Brønsted acid zeolites catalyze alkene oligomerization to transportation fuels, a critical step in upgrading feedstocks with lower carbon footprints. Rates and selectivity of propene oligomerization on medium-pore zeolites are strongly influenced by kinetics and intrazeolite diffusional constraints imposed by heavy alkene products that accumulate with time within the zeolite micropores. Selectivity is influenced by zeolite material properties, including H+-site density (H+/u.c.), crystallite size, and topology. However, these influences are obscured by the inherently coupled influences of kinetics and intrazeolite diffusional constraints and by concurrent changes in zeolite properties among materials crystallized by conventional synthesis methods.

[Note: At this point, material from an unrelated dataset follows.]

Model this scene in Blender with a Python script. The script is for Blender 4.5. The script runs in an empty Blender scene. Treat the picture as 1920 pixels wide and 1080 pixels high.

Herein, we crystallize H-zeolites (H-MFI, H-TON) with independently varied H+-site density (H+/u.c. 0.3–5.7) and crystallite size (0.3–5.4 μm) and examine effects of these material properties on propene oligomerization selectivity (7–630 kPa C3H6, 503 K). Effectiveness factor formalisms were used to calculate a parameter (k×De)1/2, where k is the effective rate constant and De is the effective reactant diffusivity. (k×De)1/2 decreased monotonically with time-on-stream for all samples, leading to the selective formation of C6 alkenes at fixed conversion in MFI. Selectivity compared at fixed conversion and at a fixed extent of intrazeolite diffusional constraints reveals that smaller crystallites and lower H+-site density yield higher selectivity to higher-rank products, reflecting differences in intrazeolite propene concentration gradients with crystallite size and kinetic rate constants for chain-growth with H+-site density. By contrast, selectivity on TON was weakly influenced by changes in propene pressure or sample properties, reflecting limitations on the growth of heavier oligomers (C9+) in the smaller pores of TON (~ 5 Å). Overall, these findings demonstrate and rationalize the distinct influences of H+-site density, crystallite size, and pore size on kinetics and intrazeolite diffusional constraints during propene oligomerization and provide an analytical framework for interpreting selectivity in reactions influenced by kinetics and intrapore diffusion.